拔山挙鼎(はつざんきょてい)

【意味】
力が並外れていたり、気勢が雄大であることを形容する。

【出典】
『秦併六国平話』下巻:「籍はこのとき年方二十四、力は万夫に敵い、抜山挙鼎の威あり。」

【解説】
伝えられるところによると、項羽は二十二、三歳の頃、体躯が大きく、体力に優れ、数百斤もの重さの鼎を軽々と持ち上げることができたという。

【故事】
東漢末年、楚と漢が天下を争った。項羽の実力はより優れており、楚漢争覇の初期には兵も多く将も優秀で、劉邦を非常に恐れさせた。

項羽、名は籍(せき)。秦の末期、江東の下相の出身である。若い頃の項羽は武芸を好み、毎日刀や棒を振り回していたが、読書や文字を書くことは好きではなかった。叔父の項梁が怒ると、項羽は言った。
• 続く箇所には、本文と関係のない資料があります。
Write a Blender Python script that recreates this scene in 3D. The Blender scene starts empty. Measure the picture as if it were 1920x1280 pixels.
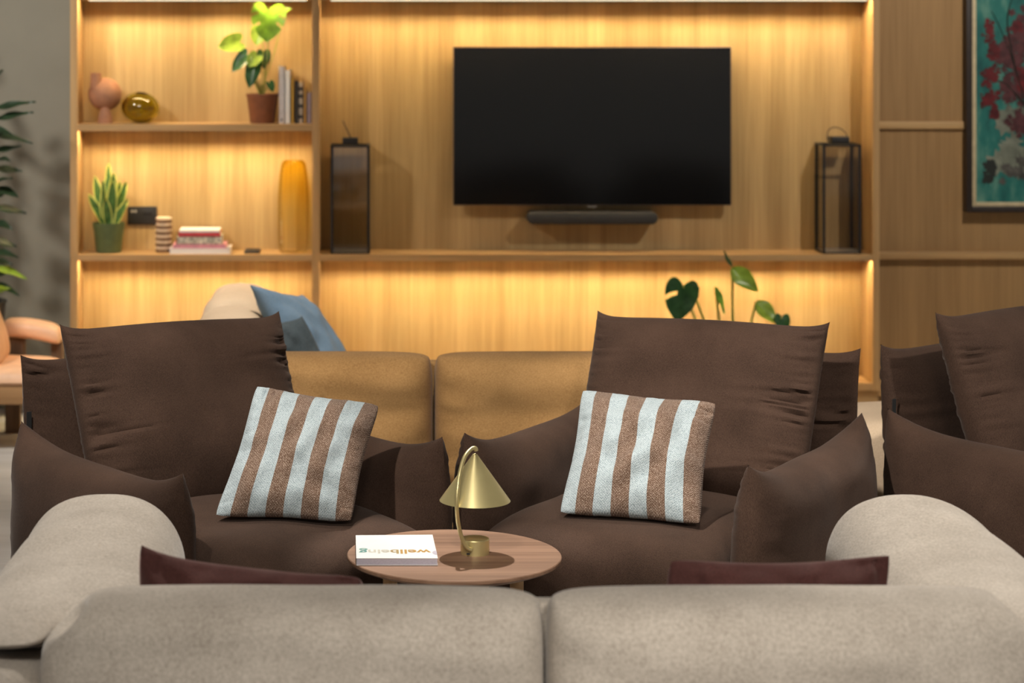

「男たるものが毎日読書や文字を書いて何の出世があるのか?武芸を学び、一対一万を倒す力を身につけてこそ、人より抜きんでることができるのだ。」

そこで項梁は彼に兵法を教えた。項羽は喜んだが、表面的なことだけを学び、真剣に研究しようとせず、兵法についても大まかな理解しかしなかった。伝えによれば、項羽が二十代の頃、体躯は雄大で、身長八尺余り、体重数百斤もあり、身体が強く逞しく、数百斤の重い鼎を簡単に持ち上げることができた。

その後、項羽は秦に反旗を翻し、続いて劉邦と天下を争うことになった。二十四歳から八年間戦い続け、最後に劉邦らに垓下で包囲され、ついに烏江にて自害した。自害の前夜、四面楚歌の悲壮な状況の中、項羽は愛妾の虞姫と名馬の騅(つい)を前にして、感慨深く歌った。「力は山を抜き、気概は世を覆うも、時勢は利せず、騅も走れず! 騅走れずして、我何ぞ為さん? 虞よ虞よ、汝をいかにせん?」一代の英雄はこうして烏江に命を落とし、後世の人々に限りない嘆きを残した。